Onu aşmak, onu geçmek sonra da dosta ulaşmak asıl mesele bu?
Bakmayın etten olduğuna elmasın delemeyeceği bir mermerden daha serttir.
Taşları deler geçersiniz de etten duvarı geçemezsiniz.
İnsan böyledir işte.
Vicdan böyledir.
Ne zaman ki makam biter.
Ne zaman ki şan biter.
Ne zamanki şöhret sona erer.
Top atsan yıkılmayan etten duvarlar kum taneleri gibi dağılıverir birden.

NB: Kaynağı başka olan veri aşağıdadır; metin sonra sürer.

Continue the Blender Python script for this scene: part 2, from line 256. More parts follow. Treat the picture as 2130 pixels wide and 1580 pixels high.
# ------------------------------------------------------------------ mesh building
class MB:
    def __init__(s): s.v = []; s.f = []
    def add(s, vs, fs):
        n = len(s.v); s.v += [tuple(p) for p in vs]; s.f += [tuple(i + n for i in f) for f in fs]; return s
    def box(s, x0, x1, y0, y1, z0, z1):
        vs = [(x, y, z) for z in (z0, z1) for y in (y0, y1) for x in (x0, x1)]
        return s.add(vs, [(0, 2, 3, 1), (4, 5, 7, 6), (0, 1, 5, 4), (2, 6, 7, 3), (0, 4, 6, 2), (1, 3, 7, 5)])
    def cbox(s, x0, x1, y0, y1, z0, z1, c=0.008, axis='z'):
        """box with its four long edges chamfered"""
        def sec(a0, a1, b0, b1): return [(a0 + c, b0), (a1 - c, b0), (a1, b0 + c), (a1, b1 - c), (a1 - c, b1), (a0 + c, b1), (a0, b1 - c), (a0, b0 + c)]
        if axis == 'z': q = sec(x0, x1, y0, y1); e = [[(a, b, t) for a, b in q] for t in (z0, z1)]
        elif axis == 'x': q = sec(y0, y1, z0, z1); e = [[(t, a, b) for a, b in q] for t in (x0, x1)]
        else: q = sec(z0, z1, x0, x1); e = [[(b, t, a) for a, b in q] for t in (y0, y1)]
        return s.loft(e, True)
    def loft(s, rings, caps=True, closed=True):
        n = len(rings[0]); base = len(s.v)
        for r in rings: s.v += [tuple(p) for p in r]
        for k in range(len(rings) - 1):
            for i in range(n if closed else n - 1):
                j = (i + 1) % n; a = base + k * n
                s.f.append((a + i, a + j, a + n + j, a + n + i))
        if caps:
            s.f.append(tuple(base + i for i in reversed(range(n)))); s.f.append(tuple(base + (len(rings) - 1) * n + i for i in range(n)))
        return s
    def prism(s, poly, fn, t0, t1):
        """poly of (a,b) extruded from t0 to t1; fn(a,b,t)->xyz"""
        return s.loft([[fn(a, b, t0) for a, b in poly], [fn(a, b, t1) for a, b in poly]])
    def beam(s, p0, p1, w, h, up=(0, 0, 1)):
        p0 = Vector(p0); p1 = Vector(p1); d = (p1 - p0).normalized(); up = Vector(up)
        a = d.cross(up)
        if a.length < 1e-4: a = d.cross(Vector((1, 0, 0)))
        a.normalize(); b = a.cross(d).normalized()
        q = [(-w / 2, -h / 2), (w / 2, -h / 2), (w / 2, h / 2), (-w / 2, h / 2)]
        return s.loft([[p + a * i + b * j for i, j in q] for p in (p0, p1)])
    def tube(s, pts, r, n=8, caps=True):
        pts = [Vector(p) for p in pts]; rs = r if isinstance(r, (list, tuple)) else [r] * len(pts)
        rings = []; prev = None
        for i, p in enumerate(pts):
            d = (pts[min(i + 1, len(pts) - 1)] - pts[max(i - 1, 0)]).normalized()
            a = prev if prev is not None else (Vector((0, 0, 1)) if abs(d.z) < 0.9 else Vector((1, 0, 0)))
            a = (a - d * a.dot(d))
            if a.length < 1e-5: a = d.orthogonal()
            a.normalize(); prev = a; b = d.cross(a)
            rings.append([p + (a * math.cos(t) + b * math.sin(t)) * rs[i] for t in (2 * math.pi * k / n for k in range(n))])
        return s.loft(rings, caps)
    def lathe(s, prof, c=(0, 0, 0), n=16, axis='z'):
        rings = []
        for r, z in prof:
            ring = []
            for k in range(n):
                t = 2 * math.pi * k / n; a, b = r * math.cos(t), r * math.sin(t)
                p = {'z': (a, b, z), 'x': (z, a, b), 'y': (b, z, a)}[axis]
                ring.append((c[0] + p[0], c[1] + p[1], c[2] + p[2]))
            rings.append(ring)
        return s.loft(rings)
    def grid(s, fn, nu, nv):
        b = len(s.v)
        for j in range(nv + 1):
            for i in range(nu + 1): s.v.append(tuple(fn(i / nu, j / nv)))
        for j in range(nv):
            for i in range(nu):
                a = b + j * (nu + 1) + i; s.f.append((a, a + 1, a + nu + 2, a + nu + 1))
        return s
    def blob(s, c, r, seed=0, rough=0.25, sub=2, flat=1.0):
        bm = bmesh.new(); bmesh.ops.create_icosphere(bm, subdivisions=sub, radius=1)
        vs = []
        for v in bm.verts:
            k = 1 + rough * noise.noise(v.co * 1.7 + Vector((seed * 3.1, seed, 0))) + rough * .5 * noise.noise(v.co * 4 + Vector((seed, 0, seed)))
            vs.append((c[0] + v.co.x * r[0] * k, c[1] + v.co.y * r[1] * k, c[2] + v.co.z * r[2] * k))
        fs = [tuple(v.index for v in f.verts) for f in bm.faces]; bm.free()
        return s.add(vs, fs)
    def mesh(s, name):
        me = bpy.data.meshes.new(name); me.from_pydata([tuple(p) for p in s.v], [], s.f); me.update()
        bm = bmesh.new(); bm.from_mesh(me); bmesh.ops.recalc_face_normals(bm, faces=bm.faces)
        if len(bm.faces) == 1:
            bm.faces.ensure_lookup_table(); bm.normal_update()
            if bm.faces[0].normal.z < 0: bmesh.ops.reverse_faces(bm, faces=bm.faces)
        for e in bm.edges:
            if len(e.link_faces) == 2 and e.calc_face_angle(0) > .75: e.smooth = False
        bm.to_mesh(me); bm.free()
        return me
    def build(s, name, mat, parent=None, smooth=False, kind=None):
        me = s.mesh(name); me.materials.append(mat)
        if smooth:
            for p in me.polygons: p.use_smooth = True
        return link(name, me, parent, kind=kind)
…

Biraz sonra toz toprak çekilir.
Sisler dağılır.
İşte o zaman siz dostunuzu, dost da sizi görür.
Bir daha der ele geçer mi geçmez mi bilemem fakat ah şu etten duvarlar yok mu onlara asla.
O etten duvara bir tuğla olmak ne kötü.
Neyse…Biz yine işimize bakalım.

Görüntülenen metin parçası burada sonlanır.